Atletico Madryt nie wykorzystało potknięcia Realu.
Rywalizacja w La Liga trwa w najlepsze, a ostatnie wydarzenia na stadionie Civitas Metropolitano dostarczyły kibicom emocji aż do ostatnich minut. Pomimo wielu starań, zespół z Madrytu musiał zadowolić się jedynie remisem.
Trudne chwile Atletico
Spotkanie nie rozpoczęło się dla Atletico Madryt pomyślnie. Już w 7. minucie gry zespół znalazł się w niekorzystnej sytuacji po czerwonej kartce dla Pablo Barriosa, która postawiła Los Colchoneros przed trudnym zadaniem przejścia do ofensywy będąc w osłabieniu. Przewaga liczebna na boisku szybko przeszła na stronę Celty, lecz pierwsza połowa nie przyniosła zmiany wyniku, mimo zwiększonej aktywności gości.

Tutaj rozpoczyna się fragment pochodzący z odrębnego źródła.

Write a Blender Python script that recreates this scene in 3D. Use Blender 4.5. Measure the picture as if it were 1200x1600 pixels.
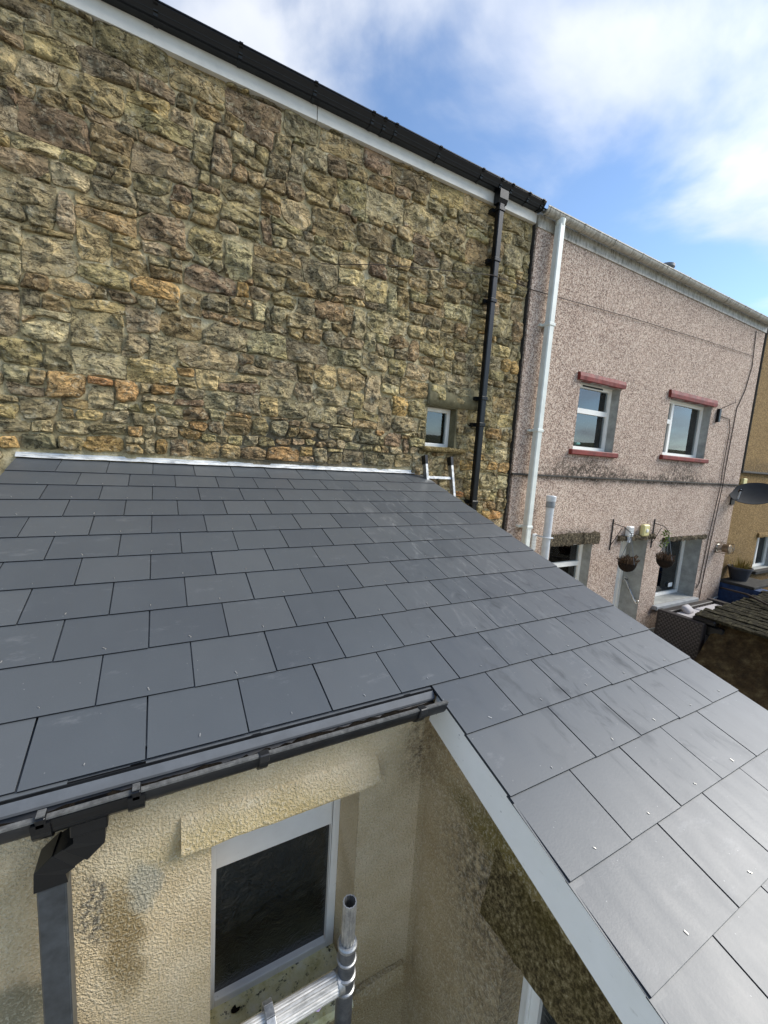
import bpy, math, random, bmesh
from mathutils import Vector, Matrix, noise, Euler
random.seed(7)
R = math.radians
scene = bpy.context.scene
COL = scene.collection
for o in list(bpy.data.objects): bpy.data.objects.remove(o)

# ------------------------------------------------------------------ camera
CAMP = Vector((0.0428, -3.877, 0.1712))
cam_d = bpy.data.cameras.new('camera'); cam = bpy.data.objects.new('camera', cam_d); COL.objects.link(cam)
right = Vector((0.87723797, -0.4760169, 0.06214058)); down = Vector((-0.00903015, -0.14578416, -0.98927521)); fwd = Vector((0.47997083, 0.86726864, -0.1321859))
cam.matrix_world = Matrix(((right.x, -down.x, -fwd.x, CAMP.x), (right.y, -down.y, -fwd.y, CAMP.y), (right.z, -down.z, -fwd.z, CAMP.z), (0, 0, 0, 1)))
cam_d.sensor_fit = 'VERTICAL'; cam_d.sensor_height = 32.0; cam_d.lens = 641.06 * 32 / 1600
cam_d.clip_start = 0.05; cam_d.clip_end = 3000
scene.camera = cam
scene.render.resolution_x = 768; scene.render.resolution_y = 1024

# ------------------------------------------------------------------ sky and sun
SUN_AZ, SUN_EL = 114.0, 39.0
sdir = Vector((math.sin(R(SUN_AZ)) * math.cos(R(SUN_EL)), math.cos(R(SUN_AZ)) * math.cos(R(SUN_EL)), math.sin(R(SUN_EL))))
world = bpy.data.worlds.new('World'); scene.world = world; world.use_nodes = True
wt = world.node_tree; wn = wt.nodes; wl = wt.links; wn.clear()
def W(t, **k):
    n = wn.new(t)
    for a, b in k.items(): setattr(n, a, b)
    return n
def wmath(op, a, b=None, clamp=False):
    n = W('ShaderNodeMath', operation=op); n.use_clamp = clamp
    for i, v in enumerate((a, b)):
        if v is None: continue
        if isinstance(v, (int, float)): n.inputs[i].default_value = v
        else: wl.new(v, n.inputs[i])
    return n.outputs[0]
sky = W('ShaderNodeTexSky', sky_type='NISHITA'); sky.sun_disc = False
sky.sun_elevation = R(SUN_EL); sky.sun_rotation = R(SUN_AZ); sky.air_density = 1.0; sky.dust_density = 0.1; sky.ozone_density = 2.6
tc = W('ShaderNodeTexCoord'); sep = W('ShaderNodeSeparateXYZ'); wl.new(tc.outputs['Generated'], sep.inputs[0])
zz = wmath('ADD', wmath('MAXIMUM', sep.outputs[2], 0.0), 0.28)
cmb = W('ShaderNodeCombineXYZ'); wl.new(wmath('DIVIDE', sep.outputs[0], zz), cmb.inputs[0]); wl.new(wmath('DIVIDE', sep.outputs[1], zz), cmb.inputs[1])
CLOUD_OFF = (9.836, -3.2162, 0.4)
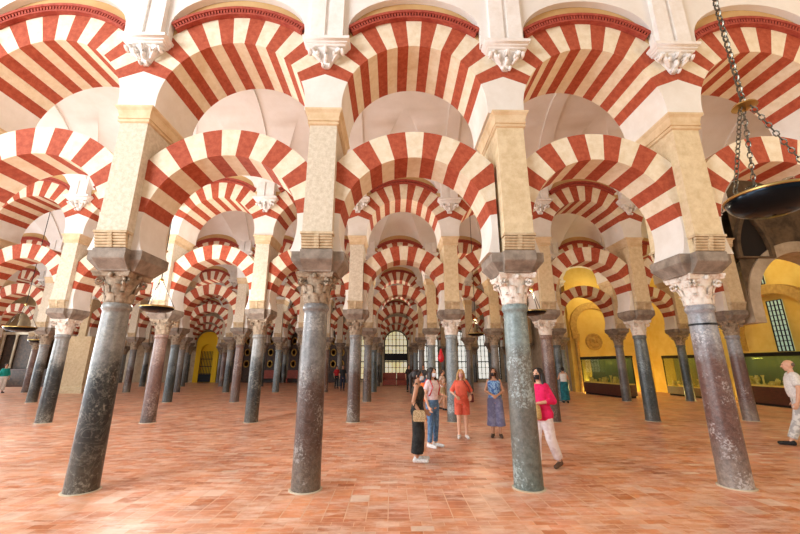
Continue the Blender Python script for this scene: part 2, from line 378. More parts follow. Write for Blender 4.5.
# ------------------------------------------------------------------ arches (meshes shared by all bays)
def bands(a0, a1, n, sub=3):
    out = []
    for i in range(n):
        for k in range(sub):
            out.append((a0+(a1-a0)*(i+k/sub)/n, a0+(a1-a0)*(i+(k+1)/sub)/n, 1 if i % 2 == 0 else 2))
    return out
A0U, A1U = radians(21.5), radians(158.5)
def upper_outer(a):
    c = abs(cos(a)); return min(RUO, (P/2)/c) if c > 1e-4 else RUO
def upper_segments():
    cut = acos((P/2)/RUO); segs = bands(A0U, A1U, 15, 3); out = []
    for a, b, m in segs:
        for c in (cut, pi-cut):
            if a < c-1e-6 and b > c+1e-6: out.append((a, c, m)); a = c
        out.append((a, b, m))
    return out
def upper_mesh():
    b = MB(); F, D = -.5, DB
    p = lambda r, a, y: (r*cos(a), y, ZS+r*sin(a))
    for a, c, m in upper_segments():
        ra, rc = upper_outer(a), upper_outer(c)
        b.quad([p(RU,a,F), p(ra,a,F), p(rc,c,F), p(RU,c,F)], m)
        b.quad([p(RU,a,D), p(RU,c,D), p(rc,c,D), p(ra,a,D)], m)
        b.quad([p(RU,a,F), p(RU,c,F), p(RU,c,D), p(RU,a,D)], m)
        b.quad([p(ra,a,F), p(ra,a,D), p(rc,c,D), p(rc,c,F)], m)
    for s in (-1, 1):
        n = 6; q = []
        for i in range(n+1):
            a = A0U*(1-i/n); q.append(((s*RU*cos(a), ZS+RU*sin(a)), (s*P/2, ZS+P/2*tan(a))))
        q.append(((s*RU, 5.827), (s*P/2, 5.827)))
        for (i0, o0), (i1, o1) in zip(q, q[1:]):
            b.quad([(i0[0],F,i0[1]), (o0[0],F,o0[1]), (o1[0],F,o1[1]), (i1[0],F,i1[1])], 0)
            b.quad([(i0[0],D,i0[1]), (i1[0],D,i1[1]), (o1[0],D,o1[1]), (o0[0],D,o0[1])], 0)
            b.quad([(i0[0],F,i0[1]), (i1[0],F,i1[1]), (i1[0],D,i1[1]), (i0[0],D,i0[1])], 0)
        b.quad([(s*RU,F,5.827), (s*P/2,F,5.827), (s*P/2,D,5.827), (s*RU,D,5.827)], 0)
    return b.mesh('upper_arch', [M['plaster'], M['red'], M['cream']], angle=30)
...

Pierwszy celny strzał Atletico padł dopiero po godzinie gry, a prawdziwe emocje zaczęły się w 68. minucie, gdy w polu karnym Atletico doszło do faulu na Borji Iglesiasie. Iago Aspas pewnie wykorzystał rzut karny, dając Celtcie prowadzenie.
W obliczu porażki i grając w dziesięciu, Atletico nie miało wyboru, jak tylko rzucić wszystkie siły do ataku, aby uratować chociaż punkt. Ta szansa nadeszła w 81. minucie, kiedy to Alexander Sorloth, wprowadzony na boisko jako rezerwowy, otrzymał długie podanie od Jose Gimeneza. Norweski napastnik zręcznie przestawił obrońcę i precyzyjnym strzałem przy krótkim słupku pokonał bramkarza, wyrównując stan meczu i wywołując eksplozję radości wśród kibiców zgromadzonych na trybunach.
Wobec sobotnich remisów Atletico i Realu Madryt przed wielką szansą staje FC Barcelona. Katalończycy mogą zostać nowymi liderami w LaLiga, jeżeli w poneidziałek pokonają Rayo Vallecano.